A power struggle between two rival governments that threatens to tear Libya apart has started to take its toll on Misrata, an important shipping and industrial hub that had shrugged off the turmoil until now.
Production at the country’s biggest steel works has been cut and the port of Misrata has been forced to restrict operations.
Armed factions allied to the competing governments - one has set up shop in Tripoli after forcing the internationally recognised administration to flee to the east - are fighting for control of the oil producing nation four years after the civil war that ousted Muammar Gadafy.
Oil production has collapsed to a fifth of what Libya used to pump before the Nato-backed uprising, while wheat imports and other activity at seaports have been disrupted by clashes in the east of the country.
Misrata had so far not been affected by the unrest, since its port serves much of the country and it became a major air gateway to Libya when fighting forced Tripoli’s main airport to close in the summer.
The country’s third largest city is also home to the biggest free trade zone and the largest dairy products company, making it the only place with significant non-oil industrial activity in a country that relies on petroleum for most of its revenues.
But Misrata is also a power base of Libya Dawn - the faction that seized Tripoli in the summer by expelling armed rivals in a month-long battle. After Libya Dawn set up its own rival government, Misrata became part of the front line.

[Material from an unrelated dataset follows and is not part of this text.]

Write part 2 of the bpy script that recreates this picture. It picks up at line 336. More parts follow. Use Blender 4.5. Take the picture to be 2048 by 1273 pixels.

War planes allied to the recognised government, holed up in the east since losing the capital, have bombed Misrata's steel plant, the port and the airport. Little was hit, but the campaign has scared away shippers as well as Turkish Airlines, the last foreign carrier to serve Libya.
Forces from Misrata once formed a major rebel brigade battling alongside fighters from Zintan to topple Gadafy. But since then Libya has descended into factional fighting as regions and cities turn against one another.
Steel output down
In Misrata, the Libyan Iron and Steel Company, one of Africa’s largest steel firms, is facing gas shortages and will have to cut production this year by shutting down two of its three direct iron reduction plants, its chairman said.
“We agreed with the electricity firm, as instructed by the government, to reduce production to 33 per cent due to gas supply problems to save natural gas and power,” chairman Mohamed Abdelmalik al-Faqih said.
Output of direct reduced iron, a key steel-making ingredient, would be just 550,000 tonnes in 2015, a further decrease from last year when it had planned to produce 1.6 million tonnes, but achieved only about 60 percent of the target due to power shortages.
The cutbacks would affect steelmaking operations and two of the company’s six furnaces would shut down.
Libya’s gas production has fallen since a group allied to Libya Dawn launched an offensive to take control of the Es Sider oil terminal in the east. Forces from the eastern government still hold the facility but it became damaged and had to close. The Tripoli government says it was also forced to lower gas output at the Mellitah plant in the west due to the risk of air strikes.
Though security in Misrata is still better than in Benghazi or Tripoli, Turkish and Austrian steel contractors have pulled out staff due to the air strikes, Mr Faqih said.
He said ships importing raw materials or fuel were increasingly reluctant to dock at Misrata, though marketing manager Ali Darrat said one ship had just arrived.
Some foreign shippers have diverted cargo to smaller Libyan ports such as Khoms, west of Misrata, after a warplane hit a quayside warehouse, an industry source said.
The United Nations is holding talks in Geneva with some of the warring factions, but the Tripoli-based government has stayed away.